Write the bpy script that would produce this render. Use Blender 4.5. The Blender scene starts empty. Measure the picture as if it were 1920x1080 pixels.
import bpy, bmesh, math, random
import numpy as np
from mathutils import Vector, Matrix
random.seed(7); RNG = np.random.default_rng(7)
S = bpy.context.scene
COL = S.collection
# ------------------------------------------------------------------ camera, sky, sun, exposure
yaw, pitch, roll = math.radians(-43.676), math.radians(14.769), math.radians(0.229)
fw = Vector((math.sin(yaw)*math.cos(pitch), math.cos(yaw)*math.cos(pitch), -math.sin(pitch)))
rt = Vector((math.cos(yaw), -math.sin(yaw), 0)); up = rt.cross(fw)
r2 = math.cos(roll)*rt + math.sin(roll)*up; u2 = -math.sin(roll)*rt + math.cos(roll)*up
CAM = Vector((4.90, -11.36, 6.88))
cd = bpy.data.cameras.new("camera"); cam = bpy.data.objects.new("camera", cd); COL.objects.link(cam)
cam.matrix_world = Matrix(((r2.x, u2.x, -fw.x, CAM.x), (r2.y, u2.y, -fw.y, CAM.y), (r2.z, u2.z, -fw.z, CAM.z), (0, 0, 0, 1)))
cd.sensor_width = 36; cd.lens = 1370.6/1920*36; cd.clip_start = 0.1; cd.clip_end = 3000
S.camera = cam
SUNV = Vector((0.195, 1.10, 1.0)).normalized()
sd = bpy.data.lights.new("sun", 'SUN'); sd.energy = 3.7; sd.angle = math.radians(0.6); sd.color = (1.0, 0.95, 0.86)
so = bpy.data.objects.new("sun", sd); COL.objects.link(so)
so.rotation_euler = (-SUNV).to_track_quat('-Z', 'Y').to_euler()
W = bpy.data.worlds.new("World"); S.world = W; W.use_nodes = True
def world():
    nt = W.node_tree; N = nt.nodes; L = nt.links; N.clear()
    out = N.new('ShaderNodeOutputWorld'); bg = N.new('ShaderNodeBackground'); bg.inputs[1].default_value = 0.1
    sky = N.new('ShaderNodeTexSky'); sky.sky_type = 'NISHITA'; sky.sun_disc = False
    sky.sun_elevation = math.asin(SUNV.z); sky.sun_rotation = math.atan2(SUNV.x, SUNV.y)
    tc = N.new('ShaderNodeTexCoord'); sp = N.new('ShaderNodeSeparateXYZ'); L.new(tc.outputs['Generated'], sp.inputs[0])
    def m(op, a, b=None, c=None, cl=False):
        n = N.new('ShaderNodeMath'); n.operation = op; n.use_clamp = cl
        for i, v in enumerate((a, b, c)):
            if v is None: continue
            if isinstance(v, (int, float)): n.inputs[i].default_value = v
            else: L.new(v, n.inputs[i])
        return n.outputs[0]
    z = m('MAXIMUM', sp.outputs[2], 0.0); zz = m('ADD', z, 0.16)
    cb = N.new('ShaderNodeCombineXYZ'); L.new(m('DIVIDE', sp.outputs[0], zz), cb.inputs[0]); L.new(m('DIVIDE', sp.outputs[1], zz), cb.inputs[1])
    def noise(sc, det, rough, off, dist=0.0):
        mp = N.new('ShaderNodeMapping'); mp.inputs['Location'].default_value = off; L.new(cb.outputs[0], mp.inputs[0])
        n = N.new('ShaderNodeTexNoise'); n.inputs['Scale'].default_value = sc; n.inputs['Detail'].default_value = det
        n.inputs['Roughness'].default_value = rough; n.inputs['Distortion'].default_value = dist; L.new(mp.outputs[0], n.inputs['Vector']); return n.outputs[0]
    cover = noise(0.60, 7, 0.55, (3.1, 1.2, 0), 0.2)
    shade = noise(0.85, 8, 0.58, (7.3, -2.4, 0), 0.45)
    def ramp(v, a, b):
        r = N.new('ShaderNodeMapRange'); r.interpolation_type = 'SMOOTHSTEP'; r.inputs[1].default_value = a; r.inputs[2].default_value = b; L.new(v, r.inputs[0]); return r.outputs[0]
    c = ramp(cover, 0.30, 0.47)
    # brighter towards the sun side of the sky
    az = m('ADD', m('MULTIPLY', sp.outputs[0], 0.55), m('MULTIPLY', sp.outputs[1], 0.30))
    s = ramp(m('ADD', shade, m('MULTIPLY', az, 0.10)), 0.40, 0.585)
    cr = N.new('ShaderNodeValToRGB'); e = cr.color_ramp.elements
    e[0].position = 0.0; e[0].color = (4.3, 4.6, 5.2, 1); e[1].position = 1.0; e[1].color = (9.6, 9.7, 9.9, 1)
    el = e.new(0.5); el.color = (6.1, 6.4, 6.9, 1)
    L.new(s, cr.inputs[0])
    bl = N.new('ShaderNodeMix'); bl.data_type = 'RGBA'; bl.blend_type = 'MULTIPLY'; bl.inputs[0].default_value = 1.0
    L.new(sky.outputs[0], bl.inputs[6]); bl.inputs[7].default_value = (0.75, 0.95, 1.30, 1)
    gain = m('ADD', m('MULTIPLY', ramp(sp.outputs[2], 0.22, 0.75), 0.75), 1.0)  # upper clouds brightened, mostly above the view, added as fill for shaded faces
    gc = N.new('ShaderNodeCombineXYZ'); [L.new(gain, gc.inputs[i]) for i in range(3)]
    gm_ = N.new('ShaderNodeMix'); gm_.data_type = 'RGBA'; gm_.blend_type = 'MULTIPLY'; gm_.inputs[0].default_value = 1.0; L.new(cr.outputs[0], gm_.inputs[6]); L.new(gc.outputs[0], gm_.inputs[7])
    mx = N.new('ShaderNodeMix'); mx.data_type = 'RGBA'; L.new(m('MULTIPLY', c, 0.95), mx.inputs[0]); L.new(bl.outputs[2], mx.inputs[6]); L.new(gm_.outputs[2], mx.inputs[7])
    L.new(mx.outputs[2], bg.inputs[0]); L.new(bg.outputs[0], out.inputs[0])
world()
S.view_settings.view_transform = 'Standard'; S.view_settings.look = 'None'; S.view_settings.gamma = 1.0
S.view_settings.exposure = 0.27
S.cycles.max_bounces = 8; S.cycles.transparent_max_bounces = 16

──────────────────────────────

Set task: Take the lines above and retype all of them exactly.

Written answer:
Write the bpy script that would produce this render. Use Blender 4.5. The Blender scene starts empty. Measure the picture as if it were 1920x1080 pixels.
import bpy, bmesh, math, random
import numpy as np
from mathutils import Vector, Matrix
random.seed(7); RNG = np.random.default_rng(7)
S = bpy.context.scene
COL = S.collection
# ------------------------------------------------------------------ camera, sky, sun, exposure
yaw, pitch, roll = math.radians(-43.676), math.radians(14.769), math.radians(0.229)
fw = Vector((math.sin(yaw)*math.cos(pitch), math.cos(yaw)*math.cos(pitch), -math.sin(pitch)))
rt = Vector((math.cos(yaw), -math.sin(yaw), 0)); up = rt.cross(fw)
r2 = math.cos(roll)*rt + math.sin(roll)*up; u2 = -math.sin(roll)*rt + math.cos(roll)*up
CAM = Vector((4.90, -11.36, 6.88))
cd = bpy.data.cameras.new("camera"); cam = bpy.data.objects.new("camera", cd); COL.objects.link(cam)
cam.matrix_world = Matrix(((r2.x, u2.x, -fw.x, CAM.x), (r2.y, u2.y, -fw.y, CAM.y), (r2.z, u2.z, -fw.z, CAM.z), (0, 0, 0, 1)))
cd.sensor_width = 36; cd.lens = 1370.6/1920*36; cd.clip_start = 0.1; cd.clip_end = 3000
S.camera = cam
SUNV = Vector((0.195, 1.10, 1.0)).normalized()
sd = bpy.data.lights.new("sun", 'SUN'); sd.energy = 3.7; sd.angle = math.radians(0.6); sd.color = (1.0, 0.95, 0.86)
so = bpy.data.objects.new("sun", sd); COL.objects.link(so)
so.rotation_euler = (-SUNV).to_track_quat('-Z', 'Y').to_euler()
W = bpy.data.worlds.new("World"); S.world = W; W.use_nodes = True
def world():
    nt = W.node_tree; N = nt.nodes; L = nt.links; N.clear()
    out = N.new('ShaderNodeOutputWorld'); bg = N.new('ShaderNodeBackground'); bg.inputs[1].default_value = 0.1
    sky = N.new('ShaderNodeTexSky'); sky.sky_type = 'NISHITA'; sky.sun_disc = False
    sky.sun_elevation = math.asin(SUNV.z); sky.sun_rotation = math.atan2(SUNV.x, SUNV.y)
    tc = N.new('ShaderNodeTexCoord'); sp = N.new('ShaderNodeSeparateXYZ'); L.new(tc.outputs['Generated'], sp.inputs[0])
    def m(op, a, b=None, c=None, cl=False):
        n = N.new('ShaderNodeMath'); n.operation = op; n.use_clamp = cl
        for i, v in enumerate((a, b, c)):
            if v is None: continue
            if isinstance(v, (int, float)): n.inputs[i].default_value = v
            else: L.new(v, n.inputs[i])
        return n.outputs[0]
    z = m('MAXIMUM', sp.outputs[2], 0.0); zz = m('ADD', z, 0.16)
    cb = N.new('ShaderNodeCombineXYZ'); L.new(m('DIVIDE', sp.outputs[0], zz), cb.inputs[0]); L.new(m('DIVIDE', sp.outputs[1], zz), cb.inputs[1])
    def noise(sc, det, rough, off, dist=0.0):
        mp = N.new('ShaderNodeMapping'); mp.inputs['Location'].default_value = off; L.new(cb.outputs[0], mp.inputs[0])
        n = N.new('ShaderNodeTexNoise'); n.inputs['Scale'].default_value = sc; n.inputs['Detail'].default_value = det
        n.inputs['Roughness'].default_value = rough; n.inputs['Distortion'].default_value = dist; L.new(mp.outputs[0], n.inputs['Vector']); return n.outputs[0]
    cover = noise(0.60, 7, 0.55, (3.1, 1.2, 0), 0.2)
    shade = noise(0.85, 8, 0.58, (7.3, -2.4, 0), 0.45)
    def ramp(v, a, b):
        r = N.new('ShaderNodeMapRange'); r.interpolation_type = 'SMOOTHSTEP'; r.inputs[1].default_value = a; r.inputs[2].default_value = b; L.new(v, r.inputs[0]); return r.outputs[0]
    c = ramp(cover, 0.30, 0.47)
    # brighter towards the sun side of the sky
    az = m('ADD', m('MULTIPLY', sp.outputs[0], 0.55), m('MULTIPLY', sp.outputs[1], 0.30))
    s = ramp(m('ADD', shade, m('MULTIPLY', az, 0.10)), 0.40, 0.585)
    cr = N.new('ShaderNodeValToRGB'); e = cr.color_ramp.elements
    e[0].position = 0.0; e[0].color = (4.3, 4.6, 5.2, 1); e[1].position = 1.0; e[1].color = (9.6, 9.7, 9.9, 1)
    el = e.new(0.5); el.color = (6.1, 6.4, 6.9, 1)
    L.new(s, cr.inputs[0])
    bl = N.new('ShaderNodeMix'); bl.data_type = 'RGBA'; bl.blend_type = 'MULTIPLY'; bl.inputs[0].default_value = 1.0
    L.new(sky.outputs[0], bl.inputs[6]); bl.inputs[7].default_value = (0.75, 0.95, 1.30, 1)
    gain = m('ADD', m('MULTIPLY', ramp(sp.outputs[2], 0.22, 0.75), 0.75), 1.0)  # upper clouds brightened, mostly above the view, added as fill for shaded faces
    gc = N.new('ShaderNodeCombineXYZ'); [L.new(gain, gc.inputs[i]) for i in range(3)]
    gm_ = N.new('ShaderNodeMix'); gm_.data_type = 'RGBA'; gm_.blend_type = 'MULTIPLY'; gm_.inputs[0].default_value = 1.0; L.new(cr.outputs[0], gm_.inputs[6]); L.new(gc.outputs[0], gm_.inputs[7])
    mx = N.new('ShaderNodeMix'); mx.data_type = 'RGBA'; L.new(m('MULTIPLY', c, 0.95), mx.inputs[0]); L.new(bl.outputs[2], mx.inputs[6]); L.new(gm_.outputs[2], mx.inputs[7])
    L.new(mx.outputs[2], bg.inputs[0]); L.new(bg.outputs[0], out.inputs[0])
world()
S.view_settings.view_transform = 'Standard'; S.view_settings.look = 'None'; S.view_settings.gamma = 1.0
S.view_settings.exposure = 0.27
S.cycles.max_bounces = 8; S.cycles.transparent_max_bounces = 16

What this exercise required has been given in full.